Recently I’ve been confronted by a wave of “health reports” decrying America’s dangerously excessive salt intake. (Long story short: Salt’s already in everything and then we add it to everything and our HEARTS EXPLODE.) These reports were often linked to other health reports supplying tips for how to reduce one’s salt intake. I enjoy not having my heart explode as much as the next person, so I checked out CNN’s guide to Defeating Sneaky Salt and found sentences like these:

Spice is awfully nice when you want to amp up the flavor. Tuck the salt container in the back of the cupboard so you have to work for it, and bring nutmeg, celery seed, pepper, cumin, paprika, allspice, anise to the fore.

Sigh.

In an act of compromise, I purchased a container of Mrs. Dash. It wasn’t easy. Salt is dangerous and cool, like Nico, and Mrs. Dash is sensible and supportive, like Natalie, and I was sure I would hate Mrs. Dash’s fucking guts.

However, yesterday I experimented with preparing foods that, for me, are among the most demanding of salt (scrambled eggs, steamed broccoli), using only Mrs. Dash and it was not horrible. To my surprise, eggs and Mrs. Dash get along perfectly fine, but unsalted broccoli was a bummer and Mrs. Dash didn’t help. (Also, may I just point out that salt-free seasoning blends can apparently get married but I CAN’T?)

So tell me: WHAT ARE YOU USING INSTEAD OF SALT??

22 replies on “The Briny Kiss of Death”

  1. Jesus…. you do know that the overabundance of salt in a typical American’s diet isn’t due to seasoning food at home, it’s due to the horrific amount of junk food they stuff in their fat mouths.

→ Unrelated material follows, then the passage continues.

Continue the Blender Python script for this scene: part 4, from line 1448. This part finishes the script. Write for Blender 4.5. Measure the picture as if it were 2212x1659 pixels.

I’m so done with this misdirected education. There’s NOTHING wrong with salt! Just like there’s nothing wrong with HFCS. It’s an issue because these cheap flavor enhancers are in EVERY processed food you can shake a stick at. Simple fix: stop eating crap. Eat real food. Done. Fixed. You’re welcome.

  2. @micacle ninmmie: JESUS FUCKING CHRIST! YOU’RE A GODDAMNED GENIUS! WHY HASN’T ANYONE THOUGHT TO STOP EATING JUNK FOOD BEFORE YOU?!!? PATENT THAT SHIT AND YOU’RE GONNA WIN A NOBLE PIECE PRICE!!!

  3. Thanks, Miracle Ninnie.

    In all seriousness, I stopped using salt as soon as started finding toenail clippings in WSH’s trash.

  4. Salt absolutely IS a flavor enhancer. It increases the volatility of some good-tasting flavor compounds and suppresses bitter tastes.

    If people salted their food to taste at home and THAT was the source of the majority of the salt in their diets, we wouldn’t have an excess sodium problem. There’s nothing wrong with that amount of salt. There IS something wrong with the amount of salt in processed foods.

  5. Go do some hard work or take a sauna. Sweat a lot every day. If you’re not suffering from crazy high blood pressure or something, you can salt the hell outta your food if you sweat hard.

  6. “Salt is dangerous and cool, like Nico, and Mrs. Dash is sensible and supportive, like Natalie, and I was sure I would hate Mrs. Dash’s fucking guts.”

    Now what can we do about *clever* writing like this?

  7. If you wish to go salt free than certainly spices are the way to go. However i wish to point out that Sea salt (or Mineral salt as it is some times incorrectly described) is a whole different animal from plain table salt and it actually has heath benefits.